___ Data excerpt ___

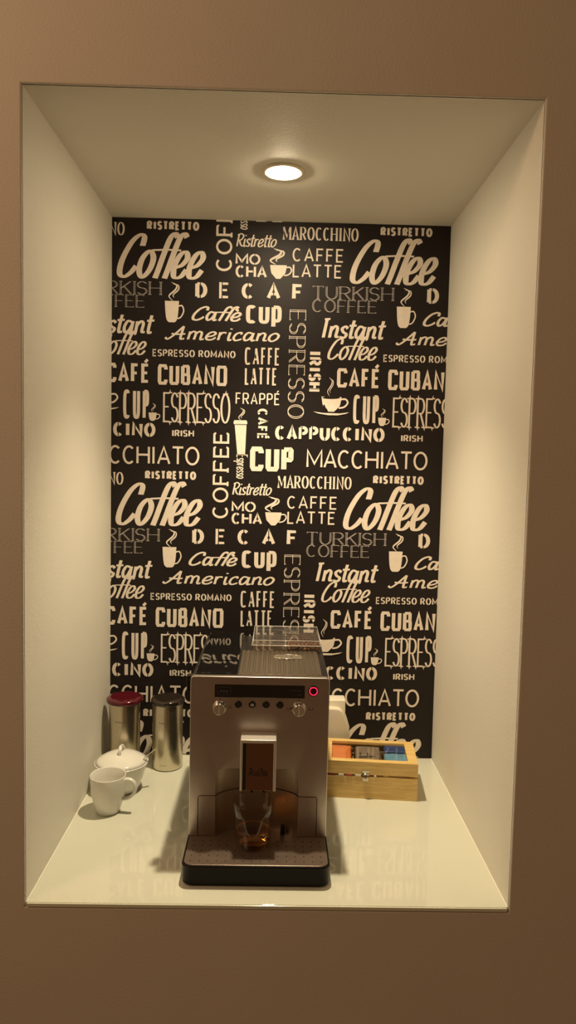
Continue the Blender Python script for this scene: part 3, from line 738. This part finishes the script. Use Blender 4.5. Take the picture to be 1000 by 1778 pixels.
# ------------------------------------------------------------------ crockery, glass, canisters
def build_small():
    # tumbler and drink
    g = BM(); z0 = .0379
    lathe(g, [(0, z0), (.027, z0), (.0305, z0 + .002), (.0318, z0 + .006), (.0335, z0 + .030), (.0358, z0 + .060), (.0372, z0 + .0815), (.0366, z0 + .0823), (.0358, z0 + .0815), (.0344, z0 + .060), (.0320, z0 + .030), (.0302, z0 + .008), (.027, z0 + .006), (0, z0 + .006)], -.0305, .1215, 64)
    tag(obj('drinking_glass', g, M['glass']), 'clear tumbler of amber drink standing on the drip tray under the spout', 'glass')
    g = BM(); lathe(g, [(0, z0 + .0064), (.0262, z0 + .0064), (.0296, z0 + .0084), (.0312, z0 + .028), (.0309, z0 + .0292), (0, z0 + .0288)], -.0305, .1215, 64)
    tag(obj('coffee_drink', g, M['drink']), 'amber drink filling the bottom third of the tumbler', 'drink')
    # mug
    t = thing('mug', 'plain white mug with a handle, nearest the front left of the shelf', 'mug', (-.3365, .310, 0), math.radians(-8))
    bm = BM(); lathe(bm, [(0, .0012), (.020, .0012), (.0205, 0), (.0228, 0), (.0242, .0015), (.0272, .012), (.0312, .024), (.0338, .040), (.0352, .058), (.0368, .0772), (.0362, .0785), (.0350, .0772), (.0334, .058), (.0318, .040), (.0290, .024), (.0240, .010), (.018, .0055), (0, .005)])
    obj('cup_body', bm, M['porcelain'], t)
    bm = BM(); tube(bm, smooth([(.0345, 0, .0690), (.0450, 0, .0710), (.0550, 0, .0655), (.0590, 0, .0530), (.0540, 0, .0400), (.0430, 0, .0310), (.0315, 0, .0285)], 6), .0034, 12, 1.5, up=Vector((0, 1, 0)))
    obj('handle', bm, M['porcelain'], t)
    # sugar bowl
    t = thing('sugar_bowl', 'white lidded porcelain sugar bowl behind the mug', 'bowl', (-.3305, .411, 0))
    bm = BM(); lathe(bm, [(0, .002), (.031, .002), (.032, 0), (.035, 0), (.0365, .002), (.0425, .014), (.0490, .034), (.0545, .052), (.0582, .0610), (.0585, .0632), (.0560, .0636), (.0535, .0600), (.047, .036), (.039, .014), (.03, .006), (0, .005)])
    obj('bowl_body', bm, M['porcelain'], t)
    bm = BM(); lathe(bm, [(.0555, .0637), (.0562, .0650), (.0500, .0690), (.040, .0752), (.028, .0805), (.014, .0832), (0, .0838), (0, .0815), (.014, .0808), (.028, .0778), (.04, .0722), (.05, .0652)], closed=False)
    lid = obj('lid', bm, M['porcelain'], t)
    bm = BM(); tube(bm, smooth([(-.0015, -.016, .0812), (-.001, -.013, .0920), (0, 0, .0985), (.001, .013, .0920), (.0015, .016, .0812)], 7), .0040, 12, .6, up=Vector((0, 1, .3)))
    obj('knob', bm, M['porcelain'], lid)
    # spoon leaning out of the bowl
    bm = BM()
    path = smooth([(-.286, .404, .0655), (-.2775, .4065, .0745), (-.266, .411, .0835), (-.254, .416, .0915)], 5)
    tube(bm, path, [.0016 + .0011 * k / (len(path) - 1) for k in range(len(path))], 10, .45)
    tag(obj('spoon', bm, M['chrome']), 'steel spoon handle sticking out of the white sugar bowl', 'spoon')
    # canisters
    def canister(x, y, label, lidmat, rl, dz):
        t = thing('canister', label, 'canister', (x, y, 0), 0, 'steel canisters by the back wall')
        h = .1555 + dz
        bm = BM(); lathe(bm, [(0, .0006), (.0330, .0006), (.0352, .0016), (.0360, .004), (.0360, h - .001), (.0352, h)], seg=72); lathe(bm, [(.0352, h), (0, h)], seg=72)
        bd = obj('body', bm, M['steel'], t)
        bm = BM(); lathe(bm, [(0, h + .0002), (rl - .004, h + .0002), (rl - .0012, h + .0010), (rl, h + .0040), (rl - .0004, h + .0085), (rl - .0030, h + .0112), (rl - .009, h + .0124), (rl - .016, h + .0116), (0, h + .0105)], seg=72)
        obj('lid', bm, lidmat, t)
        for nm, args in (('etched_name', (-.0165, .0095, .1195 + dz, .1150 + dz, .13, .10)), ('etched_mark', (-.0130, .0040, .0170, .0145, .10, .09))):
            W = Print(); W.word('brabantia', *args, gap=.08, script=True)
            bm = BM()
            for pts, mi, k in W.f:
                try: bm.faces.new([bm.verts.new((.03606 * math.sin(px / .036), -.03606 * math.cos(px / .036), pz)) for px, pz in pts])
                except ValueError: pass
            obj(nm, bm, M['steeltext'], bd)
    canister(-.3500, .535, 'tall brushed steel canister with a dark red lid, against the left wall', M['redlid'], .0428, 0)
    canister(-.2475, .533, 'tall brushed steel canister with a black lid, beside the coffee machine', M['blacklid'], .0400, 0)
    # white casing behind the box
    t = thing('white_container', 'cream white container at the back wall between coffee machine and wooden box', 'container', (.150, .56, 0))
    bm = BM(); prism(bm, [(-.030, .0005), (.026, .0005), (.030, .045), (.034, .066), (.0375, .082), (.0375, .094), (.032, .112), (.0265, .126), (.0265, .1585), (-.030, .1585)], 'y', -.004, .036); bevel(bm, .0020, 3); obj('back_casing', bm, M['plastic'], t, 40)
    bm = BM(); prism(bm, [(-.030, .0005), (.022, .0005), (.026, .045), (.0305, .066), (.0340, .082), (.0340, .090), (.0290, .108), (.0225, .128), (.0170, .1385), (.0080, .1440), (-.030, .1460)], 'y', -.026, -.0042); bevel(bm, .0022, 3); obj('front_casing', bm, M['plastic'], t, 40)

# ------------------------------------------------------------------ tea box
def build_box():
    ang = math.atan2(-.0179, .2057)
    L, D, h = .2065, .1260, .0495
    T = thing('tea_box', 'pale wooden hinged box with a glazed lid, right of the coffee machine', 'box', (.1130, .3876, 0), ang)
    bm = BM(); w = .007
    box(bm, 0, L, 0, w, 0, h); box(bm, 0, L, D - w, D, 0, h); box(bm, 0, w, w, D - w, 0, h); box(bm, L - w, L, w, D - w, 0, h); box(bm, w, L - w, w, D - w, .001, .005)
    obj('base', bm, M['wood'], T)
    for x in (.0680, .1325):
        bm = BM(); box(bm, x - .0015, x + .0015, w, D - w, .005, .047); obj('divider', bm, M['wood'], T)
    a, b = .0540, .0828
    bm = BM()
    box(bm, 0, L, 0, w, a, b - .006); box(bm, 0, L, D - w, D, a, b - .006); box(bm, 0, w, w, D - w, a, b - .006); box(bm, L - w, L, w, D - w, a, b - .006)
    z1, z0 = b, b - .006
    box(bm, 0, L, 0, .0150, z0, z1); box(bm, 0, L, D - .015, D, z0, z1); box(bm, 0, .019, .0150, D - .015, z0, z1); box(bm, L - .021, L, .0150, D - .015, z0, z1)
    lid = obj('lid', bm, M['wood'], T)
    bm = BM(); box(bm, .019, L - .021, .0150, D - .015, z0 + .0005, z0 + .0022); obj('pane', bm, M['pane'], lid)
    lx = .0935
    bm = BM(); box(bm, lx - .008, lx + .008, -.0016, -.0001, .0545, .0640); bevel(bm, .0007, 2)
    tube(bm, [(lx - .0085, -.0030, .0560), (lx + .0085, -.0030, .0560)], .0020, 12); obj('latch', bm, M['latch'], T)
    bm = BM(); box(bm, lx - .0065, lx + .0065, -.0016, -.0001, .0400, .0488); bevel(bm, .0007, 2)
    tube(bm, smooth([(lx - .003, -.0022, .0560), (lx - .003, -.0050, .0500), (lx, -.0052, .0462), (lx + .003, -.0050, .0500), (lx + .003, -.0022, .0560)], 6), .0010, 8); obj('latch_hook', bm, M['latch'], T)
    for x in (.05, L - .05):
        bm = BM(); tube(bm, [(x - .009, D + .0018, .0520), (x + .009, D + .0018, .0520)], .0017, 10); obj('hinge', bm, M['latch'], T)
    # sachets
    BX = Matrix.Translation((.1130, .3876, 0)) @ Matrix.Rotation(ang, 4, 'Z')
    def sachet(label, mat, x0, x1, y0, y1, z, rx=0.0, th=.005, extra=None, group='sachets under the lid glass'):
        """pillow-shaped packet with crimped ends, lying flat in the box"""
        cx, cy = (x0 + x1) / 2, (y0 + y1) / 2
        bm = BM(); n = 12; g = {}
        for s in (1, -1):
            for i in range(n + 1):
                for j in range(n + 1):
                    u, v = i / n * 2 - 1, j / n * 2 - 1
                    hgt = th / 2 * max(0, (1 - u ** 4)) ** .6 * max(0, (1 - v ** 6)) ** .6
                    edge = i in (0, n) or j in (0, n)
                    if s == -1 and edge: continue
                    g[s, i, j] = bm.verts.new((u * (x1 - x0) / 2, v * (y1 - y0) / 2, s * hgt + .0004 * math.sin(9 * u + 5 * v) * (not edge)))
        for s in (1, -1):
            for i in range(n):
                for j in range(n):
                    q = [g.get((s, a_, b_)) or g[1, a_, b_] for a_, b_ in ((i, j), (i + 1, j), (i + 1, j + 1), (i, j + 1))]
                    try: bm.faces.new(q).smooth = True
                    except ValueError: pass
        bmesh.ops.recalc_face_normals(bm, faces=bm.faces[:])
        o = obj('sachet', bm, mat); o.matrix_world = BX @ Matrix.Translation((cx, cy, z)) @ Matrix.Rotation(rx, 4, 'X')
        tag(o, label, 'sachet', group)
        if extra: extra(o, th)
        return o
    def scribble(o, th):
        W = Print()
        for pts in ([(-.019, -.012), (-.015, .002), (-.0165, .010), (-.018, .002), (-.015, -.012), (-.0115, -.003), (-.0105, -.011), (-.007, -.003), (-.006, -.010), (-.003, -.003)], [(-.003, -.010), (.001, .003), (-.001, .009), (-.001, -.010), (.004, -.003), (.004, -.010), (.008, -.003), (.008, -.010), (.013, -.003), (.018, -.006)]):
            W.ribbon(smooth(pts, 6), .0016, .0010)
        bm = BM()
        for pts, mi, k in W.f:
            try: bm.faces.new([bm.verts.new((px, pz, th / 2 + .0007)) for px, pz in pts])
            except ValueError: pass
        obj('sachet_print', bm, M['mark'], o)
    sachet('orange sachet under the glazed lid, left end of the wooden box', M['orange'], .0095, .0645, .018, .1165, .0662, .10, .009)
    sachet('brown-grey sachet with black handwriting print in the middle of the wooden box', M['taupe'], .0715, .1295, .016, .1165, .0664, .10, .008, scribble)
    sachet('dark blue sachet at the back right under the box lid', M['blue'], .1365, .1965, .0835, .1175, .0722, .10, .008)
    sachet('light blue sachet in front of the dark blue one under the box lid', M['sky'], .1365, .1965, .0440, .0825, .0675, .07, .008)
    def stub(label, mat, x0, x1, zt):
        bm = BM(); box(bm, x0, x1, -.0011, .0075, .0499, zt); bevel(bm, .0007, 2)
        o = obj('sachet', bm, mat); o.matrix_world = BX; tag(o, label, 'sachet', 'sachets standing along the box seam')
    stub('wine red sachet edge showing in the box seam, furthest from the latch', M['wine'], .009, .0300, .0537)
    stub('white sachet edge in the box seam between wine red and bright red ones', M['tag'], .0345, .0465, .0537)
    stub('bright red sachet edge showing in the box seam left of the latch', M['red'], .0505, .0640, .0537)
    stub('small white sachet edge in the box seam just left of the latch', M['tag'], .0705, .0840, .0537)
    stub('small white sachet edge in the box seam just right of the latch', M['tag'], .1120, .1170, .0537)

# ------------------------------------------------------------------ light, camera, output
def build_light_camera():
    w = bpy.data.worlds.new('room'); scene.world = w; w.use_nodes = True
    b = w.node_tree.nodes['Background']; b.inputs[0].default_value = (1.0, .53, .23, 1); b.inputs[1].default_value = .105
    l = bpy.data.lights.new('downlight_beam', 'SPOT'); l.energy = 46; l.color = (1.0, .82, .54); l.spot_size = math.radians(92); l.spot_blend = 1; l.shadow_soft_size = .018
    o = bpy.data.objects.new('downlight_beam', l); COL.objects.link(o); o.location = (0, .305, HT - .030)
    l = bpy.data.lights.new('room_lamp', 'AREA'); l.shape = 'DISK'; l.size = .5; l.energy = 12; l.color = (1, .63, .35)
    o = bpy.data.objects.new('room_lamp', l); COL.objects.link(o); o.location = (-1.5, -1.1, 1.9)
    o.rotation_euler = (Vector((-.6, 0, 1.0)) - o.location).to_track_quat('-Z', 'Y').to_euler()
    R = Matrix(((0.9996490639298048, -0.014979354825792938, 0.02184875083999025), (0.02071392953977333, -0.07213114104461821, -0.997180039719319), (0.01651308896864202, 0.9972826667603345, -0.07179554632502858)))
    c = bpy.data.cameras.new('camera'); c.sensor_fit = 'VERTICAL'; c.sensor_height = 36; c.sensor_width = 36 * 1000 / 1778
    c.lens = 36 * 1244.555 / 1778; c.clip_start = .01
    o = bpy.data.objects.new('camera', c); COL.objects.link(o)
    m = Matrix((R[0], -R[1], -R[2])).transposed().to_4x4(); m.translation = (-.00037, -1.13464, .73363)
    o.matrix_world = m; scene.camera = o
    v = scene.view_settings; v.view_transform = 'Standard'; v.look = 'None'; v.exposure = 0; v.gamma = 1; v.use_curve_mapping = False

build_setting(); build_machine(); build_small(); build_box(); build_light_camera()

___

> **Problem statement**
Pick out and copy every line that contains the word "from".

> **Task response**
Continue the Blender Python script for this scene: part 3, from line 738. This part finishes the script. Use Blender 4.5. Take the picture to be 1000 by 1778 pixels.
    stub('wine red sachet edge showing in the box seam, furthest from the latch', M['wine'], .009, .0300, .0537)